Logan Bole is a director, cinematographer, and photographer based in Los Angeles, CA

Logan is from Louisville, KY and moved to Los Angeles in 2022 for school. His work is a combination of fiction and non-fiction pieces as he attempts to understand himself and the world around him. Logan spends most of his time surfing and skating when he isn’t working on a creative project, but will always try and make both happen at the same time. His work revolves around the things he’s already passionate about and spreads its way into subjects he wishes he understood more. Creating visual pieces lets Logan express his inner thoughts and create a world derived from his imagination for others to see. His childhood as a military kid is unique and the perpetual lack of belonging and search for unfeigned relationships adds a level of sincerity and emotional depth to his work. Although he desires a place to call home, something about traveling and discovering new stories, new people, and new places drives him to create.

Artist Statement

There is more to life than what we think we know and the key to discovering it is through lived experience. My work as a filmmaker and photographer is inspired by my frenzied childhood and a search for belonging in lives I wish I had the opportunity to live out. I grew up a military brat and lived most of my childhood with my mom while my dad was deployed in the Middle East. I bounced from state to state absent from forming meaningful relationships and not a single breath of time to understand who I was. “See ya’ later” was often a goodbye forever. I craved a fresh start, an opportunity to live a normal life, but I learned that there was more beauty in the life I knew than I expected.

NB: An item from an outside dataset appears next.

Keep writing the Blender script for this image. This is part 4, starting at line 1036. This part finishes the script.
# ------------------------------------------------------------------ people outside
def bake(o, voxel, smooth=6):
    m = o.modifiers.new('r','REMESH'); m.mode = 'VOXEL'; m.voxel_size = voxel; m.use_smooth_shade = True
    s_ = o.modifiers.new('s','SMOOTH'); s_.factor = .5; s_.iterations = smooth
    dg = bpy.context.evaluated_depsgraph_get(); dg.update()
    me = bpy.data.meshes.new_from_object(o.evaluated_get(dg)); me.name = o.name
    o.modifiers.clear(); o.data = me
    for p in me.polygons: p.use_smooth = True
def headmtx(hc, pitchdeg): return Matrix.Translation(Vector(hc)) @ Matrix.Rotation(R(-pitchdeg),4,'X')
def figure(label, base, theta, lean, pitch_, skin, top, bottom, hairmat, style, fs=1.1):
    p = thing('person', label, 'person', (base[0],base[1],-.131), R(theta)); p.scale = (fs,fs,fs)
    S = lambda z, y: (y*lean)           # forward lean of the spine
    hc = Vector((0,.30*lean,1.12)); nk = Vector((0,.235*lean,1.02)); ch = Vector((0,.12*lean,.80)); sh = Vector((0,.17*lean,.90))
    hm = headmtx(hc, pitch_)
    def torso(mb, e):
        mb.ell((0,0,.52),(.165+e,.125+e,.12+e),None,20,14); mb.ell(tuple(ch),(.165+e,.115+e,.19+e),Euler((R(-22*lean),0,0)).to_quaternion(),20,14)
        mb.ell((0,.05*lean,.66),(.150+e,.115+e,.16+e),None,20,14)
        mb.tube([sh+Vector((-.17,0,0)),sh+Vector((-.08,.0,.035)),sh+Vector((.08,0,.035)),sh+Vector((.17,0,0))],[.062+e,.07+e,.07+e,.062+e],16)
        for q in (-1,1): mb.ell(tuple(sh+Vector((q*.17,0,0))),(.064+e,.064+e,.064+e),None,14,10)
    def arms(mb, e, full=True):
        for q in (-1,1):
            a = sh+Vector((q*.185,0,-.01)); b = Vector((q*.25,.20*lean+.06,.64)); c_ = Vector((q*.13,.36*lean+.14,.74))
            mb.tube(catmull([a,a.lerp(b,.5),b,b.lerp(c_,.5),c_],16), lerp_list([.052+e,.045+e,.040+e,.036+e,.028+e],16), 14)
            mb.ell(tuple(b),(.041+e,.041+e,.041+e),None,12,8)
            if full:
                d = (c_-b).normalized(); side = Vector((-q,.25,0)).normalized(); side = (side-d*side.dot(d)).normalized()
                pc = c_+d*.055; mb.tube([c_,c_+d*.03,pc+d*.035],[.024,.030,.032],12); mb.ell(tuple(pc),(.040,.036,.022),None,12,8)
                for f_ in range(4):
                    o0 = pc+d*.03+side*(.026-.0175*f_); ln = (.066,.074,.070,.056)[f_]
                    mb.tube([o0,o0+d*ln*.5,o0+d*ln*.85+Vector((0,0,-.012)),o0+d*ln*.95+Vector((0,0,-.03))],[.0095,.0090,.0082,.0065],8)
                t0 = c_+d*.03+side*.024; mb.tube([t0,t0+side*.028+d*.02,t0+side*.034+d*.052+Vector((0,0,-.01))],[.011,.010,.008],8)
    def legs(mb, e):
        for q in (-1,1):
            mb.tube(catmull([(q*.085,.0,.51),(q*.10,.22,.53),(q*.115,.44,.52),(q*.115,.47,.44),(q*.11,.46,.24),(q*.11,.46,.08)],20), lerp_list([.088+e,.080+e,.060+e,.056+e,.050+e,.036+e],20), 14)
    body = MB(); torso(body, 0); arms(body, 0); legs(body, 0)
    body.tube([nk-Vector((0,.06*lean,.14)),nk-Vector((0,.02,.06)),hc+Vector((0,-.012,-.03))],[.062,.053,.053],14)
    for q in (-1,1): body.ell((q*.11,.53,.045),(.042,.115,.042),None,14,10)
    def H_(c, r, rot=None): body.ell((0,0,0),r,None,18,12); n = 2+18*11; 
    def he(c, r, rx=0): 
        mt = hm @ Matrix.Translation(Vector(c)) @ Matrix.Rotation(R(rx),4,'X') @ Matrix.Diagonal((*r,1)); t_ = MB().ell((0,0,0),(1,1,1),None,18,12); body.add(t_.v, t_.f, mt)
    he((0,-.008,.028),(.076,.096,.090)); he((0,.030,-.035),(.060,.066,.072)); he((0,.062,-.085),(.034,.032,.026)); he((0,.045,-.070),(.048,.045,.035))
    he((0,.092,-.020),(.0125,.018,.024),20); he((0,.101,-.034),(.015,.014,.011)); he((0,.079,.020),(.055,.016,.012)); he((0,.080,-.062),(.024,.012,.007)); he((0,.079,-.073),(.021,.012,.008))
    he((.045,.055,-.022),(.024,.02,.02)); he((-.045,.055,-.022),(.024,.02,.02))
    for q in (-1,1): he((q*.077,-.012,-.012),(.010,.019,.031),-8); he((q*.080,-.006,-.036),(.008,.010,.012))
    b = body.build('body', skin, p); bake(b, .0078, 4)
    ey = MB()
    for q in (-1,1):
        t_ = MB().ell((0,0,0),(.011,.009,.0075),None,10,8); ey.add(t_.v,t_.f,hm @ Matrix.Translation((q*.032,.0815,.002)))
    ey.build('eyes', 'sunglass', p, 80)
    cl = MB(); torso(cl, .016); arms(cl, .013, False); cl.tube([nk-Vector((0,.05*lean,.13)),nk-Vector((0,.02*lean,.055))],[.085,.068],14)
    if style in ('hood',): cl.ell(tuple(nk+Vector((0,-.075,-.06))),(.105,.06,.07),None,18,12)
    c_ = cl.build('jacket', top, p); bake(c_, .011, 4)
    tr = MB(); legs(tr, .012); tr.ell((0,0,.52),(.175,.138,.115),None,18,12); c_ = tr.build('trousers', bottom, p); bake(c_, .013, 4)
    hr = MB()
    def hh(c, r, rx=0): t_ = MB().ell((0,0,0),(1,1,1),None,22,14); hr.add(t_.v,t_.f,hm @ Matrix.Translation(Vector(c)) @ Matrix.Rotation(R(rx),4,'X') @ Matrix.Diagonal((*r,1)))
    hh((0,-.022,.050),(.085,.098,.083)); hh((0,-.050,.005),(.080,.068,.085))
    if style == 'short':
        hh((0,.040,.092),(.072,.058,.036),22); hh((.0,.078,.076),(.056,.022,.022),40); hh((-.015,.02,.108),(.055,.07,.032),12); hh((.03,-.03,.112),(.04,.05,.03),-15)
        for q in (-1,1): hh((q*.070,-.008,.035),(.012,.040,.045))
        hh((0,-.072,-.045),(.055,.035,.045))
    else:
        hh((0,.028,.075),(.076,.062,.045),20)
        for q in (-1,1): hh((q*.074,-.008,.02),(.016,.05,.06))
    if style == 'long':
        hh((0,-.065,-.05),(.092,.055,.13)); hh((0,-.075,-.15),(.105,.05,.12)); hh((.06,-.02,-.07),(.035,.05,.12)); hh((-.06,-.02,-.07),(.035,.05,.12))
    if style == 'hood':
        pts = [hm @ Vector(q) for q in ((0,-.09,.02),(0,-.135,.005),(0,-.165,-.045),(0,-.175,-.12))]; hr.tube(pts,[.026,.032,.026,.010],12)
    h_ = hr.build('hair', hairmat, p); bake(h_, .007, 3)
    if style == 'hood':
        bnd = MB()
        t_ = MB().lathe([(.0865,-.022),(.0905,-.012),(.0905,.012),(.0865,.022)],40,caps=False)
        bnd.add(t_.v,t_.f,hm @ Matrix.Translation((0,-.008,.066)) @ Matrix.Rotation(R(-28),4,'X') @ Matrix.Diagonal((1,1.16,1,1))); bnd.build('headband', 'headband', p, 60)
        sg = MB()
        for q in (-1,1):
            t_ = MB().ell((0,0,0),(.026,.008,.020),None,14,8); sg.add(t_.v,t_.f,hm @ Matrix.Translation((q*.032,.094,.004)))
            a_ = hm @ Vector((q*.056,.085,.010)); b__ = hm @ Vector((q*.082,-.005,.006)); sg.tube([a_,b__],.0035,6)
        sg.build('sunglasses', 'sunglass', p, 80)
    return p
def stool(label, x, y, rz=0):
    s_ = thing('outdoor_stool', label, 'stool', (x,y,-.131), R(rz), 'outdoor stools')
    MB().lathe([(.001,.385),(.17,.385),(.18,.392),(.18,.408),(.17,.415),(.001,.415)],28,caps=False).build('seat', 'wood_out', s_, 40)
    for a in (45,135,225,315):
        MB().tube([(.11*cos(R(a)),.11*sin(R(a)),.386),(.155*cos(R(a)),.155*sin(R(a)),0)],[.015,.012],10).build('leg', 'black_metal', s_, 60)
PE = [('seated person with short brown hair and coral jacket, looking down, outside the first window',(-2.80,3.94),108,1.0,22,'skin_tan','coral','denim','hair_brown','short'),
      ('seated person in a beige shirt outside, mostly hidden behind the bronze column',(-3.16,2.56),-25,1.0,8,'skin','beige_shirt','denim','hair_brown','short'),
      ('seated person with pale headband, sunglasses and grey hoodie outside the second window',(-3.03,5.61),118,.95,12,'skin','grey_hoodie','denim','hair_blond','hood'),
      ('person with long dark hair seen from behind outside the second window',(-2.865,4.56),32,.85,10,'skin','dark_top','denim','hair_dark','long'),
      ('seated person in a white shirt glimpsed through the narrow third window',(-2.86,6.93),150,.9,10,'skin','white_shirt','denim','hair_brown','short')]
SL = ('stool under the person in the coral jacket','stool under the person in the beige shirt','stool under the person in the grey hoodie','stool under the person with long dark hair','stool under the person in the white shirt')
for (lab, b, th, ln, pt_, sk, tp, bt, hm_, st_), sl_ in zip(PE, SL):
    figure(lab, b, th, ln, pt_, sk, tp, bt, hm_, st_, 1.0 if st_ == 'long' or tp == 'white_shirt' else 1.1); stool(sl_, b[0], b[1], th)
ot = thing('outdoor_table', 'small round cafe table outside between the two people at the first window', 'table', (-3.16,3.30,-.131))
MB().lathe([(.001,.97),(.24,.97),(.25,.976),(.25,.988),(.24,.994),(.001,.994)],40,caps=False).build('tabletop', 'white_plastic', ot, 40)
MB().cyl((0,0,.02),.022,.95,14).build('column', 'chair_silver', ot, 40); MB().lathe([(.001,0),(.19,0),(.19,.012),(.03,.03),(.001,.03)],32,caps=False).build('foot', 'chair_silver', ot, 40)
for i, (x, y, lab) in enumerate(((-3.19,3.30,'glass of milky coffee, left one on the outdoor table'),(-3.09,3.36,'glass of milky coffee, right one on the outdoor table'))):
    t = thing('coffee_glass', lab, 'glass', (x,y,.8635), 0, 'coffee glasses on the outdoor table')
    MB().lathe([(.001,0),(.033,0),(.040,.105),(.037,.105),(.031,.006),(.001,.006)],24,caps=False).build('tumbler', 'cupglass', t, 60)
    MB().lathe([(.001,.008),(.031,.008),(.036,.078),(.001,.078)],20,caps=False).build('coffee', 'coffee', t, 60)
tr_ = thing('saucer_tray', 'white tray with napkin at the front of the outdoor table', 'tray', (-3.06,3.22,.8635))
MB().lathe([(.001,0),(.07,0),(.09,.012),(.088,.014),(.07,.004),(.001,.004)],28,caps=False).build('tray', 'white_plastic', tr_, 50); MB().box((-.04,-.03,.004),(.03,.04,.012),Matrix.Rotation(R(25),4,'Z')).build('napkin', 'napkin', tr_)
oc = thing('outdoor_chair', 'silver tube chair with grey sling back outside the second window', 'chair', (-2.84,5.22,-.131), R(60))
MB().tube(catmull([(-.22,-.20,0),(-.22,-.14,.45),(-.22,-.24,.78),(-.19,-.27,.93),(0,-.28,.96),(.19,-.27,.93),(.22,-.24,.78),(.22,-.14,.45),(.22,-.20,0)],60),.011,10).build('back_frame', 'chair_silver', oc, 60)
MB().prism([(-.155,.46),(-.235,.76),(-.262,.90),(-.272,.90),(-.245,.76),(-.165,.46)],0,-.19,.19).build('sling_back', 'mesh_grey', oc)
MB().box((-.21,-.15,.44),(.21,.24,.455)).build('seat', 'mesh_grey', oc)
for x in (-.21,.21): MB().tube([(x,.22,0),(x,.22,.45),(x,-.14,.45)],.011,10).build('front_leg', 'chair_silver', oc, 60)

My work has become very introspective in recent years. The stories I choose to tell come from thoughtful reflection of my past and where my values come from. I tend to explore the reasons for why I hold certain beliefs and then question those beliefs through creative processes. They stem from my catholic background, anxiety induced paranoia, and lack of belonging in every space I entered. As I work through those memories I discover the beauty in what they have empowered me to create. I am inspired by memory and the way we can reshape the perception of our past. My favorite film of all time, The Holdovers (2023), has become an anchor for how I envision my past. I don’t see my childhood as this distant memory, rather, a living and breathing story told by countless other authors in their own, individual work in different time periods. I create to make sense of things that can’t be explained with words and the camera is the device that captures it perfectly. I observe more than I interact, taking snapshots mentally and physically, from a unique perspective on life. Belonging is really only found from within, which filmmaking and photography have allowed me to understand.